Are recessions like traffic?

From the Deseret News, July 16, 2013

I have been in Korea the past few weeks, and part of that time I was attending the Society for Economic Dynamics (SED) meetings at Yonsei University in Seoul. The Society for Economic Dynamics is a relatively new organization. It was founded in the 1990s, and its official journal, The Review of Economic Dynamics, has quickly become one of the leading journals in macroeconomics (along with the Journal of Monetary Economics, and the Journal of Economic Dynamics and Control). The SED meetings are arguably the best forum today for state-of-the-art macroeconomic research.

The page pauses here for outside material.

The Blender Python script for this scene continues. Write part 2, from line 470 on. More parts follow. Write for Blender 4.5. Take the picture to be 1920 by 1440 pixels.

One of the more intriguing papers I ran across at the Seoul meetings was by Jennifer La'O from the Booth School of Business at the University of Chicago titled, "A Traffic Jam Theory of Recessions."

La'O started by noting that there is a fairly extensive literature on traffic flow in engineering. The basic models there describe the behavior of drivers as attempting to drive at a target speed under normal conditions. However, when the distance between the driver's car and the car ahead (the "headroom") becomes small, drivers will slow down. As long as the traffic density stays sufficiently low, cars will accelerate to the target speed, and headroom becomes irrelevant. This turns out to be a stable result; that is, regardless of the initial bunching of cars on the highway, they will spread out in the long run and drive at the target speed.

As traffic density increases, however, headroom begins to bind, and cars will tend to slow down. As long as the density remains below a key threshold level, however, the long-run equilibrium is one where cars are equally spaced and traffic velocity is constant, though perhaps below the target level.

When density crosses the critical threshold, however, traffic begins to behave quite differently. Cars show stop-and-go behavior even in the long-run steady state. This behavior is characterized by "lumpiness" of traffic. Knots of slow-moving cars emerge even though there is no obvious reason for a bottleneck, such as an accident or lane merge. Cars at the front of the knot are free to accelerate because headroom there is relatively wide. Cars entering the slowdown from the back must brake because headroom is smaller.

La'O's insight is to apply the basic logic of the traffic flow model metaphor to aggregate economic activity. She thinks of velocity not as vehicle speed, but as flows of money over a period of time. Headroom is equivalent to cash on hand. When cash on hand shrinks, households and firms in the economy slow their spending. Just as drivers of cars try to avoid collisions where there is little headroom, economic agents strive to avoid insolvency, where available cash spending balances go to zero.

Just like the simple traffic flow models, a simple cash flow model exhibits two kinds of steady states. One is where spending is constant across agents and cash flows are also constant. This state corresponds to an economic boom or recovery. The other state is characterized by stop-and-go spending where some agents face cash-on-hand constraints and are stuck in a slow-moving "knot" and others are relatively unconstrained. This state corresponds to a downturn or recession.

One of the challenges facing economists trying to model economic fluctuations is that many times the reason for a downturn is not obvious. Sometimes the cause is traceable to a particular event, such as the subprime mortgage crisis in 2007 or the oil price shocks of the 1970s. But other times there is no obvious cause. Traffic flow models offer an explanation for this phenomenon by positing a coordination problem that may occur under certain circumstances. In the traffic interpretation, it is related to the density of cars per mile on the highway. In the macroeconomic interpretation, it is related to the number of economic agents per unit of available money.

La'O's model is only a first step, but the parallels so far are very intriguing. As more realism is added to these models they will begin to diverge from the traffic flow models. Perhaps they will turn out to be a good way to describe how recessions occur and are resolved.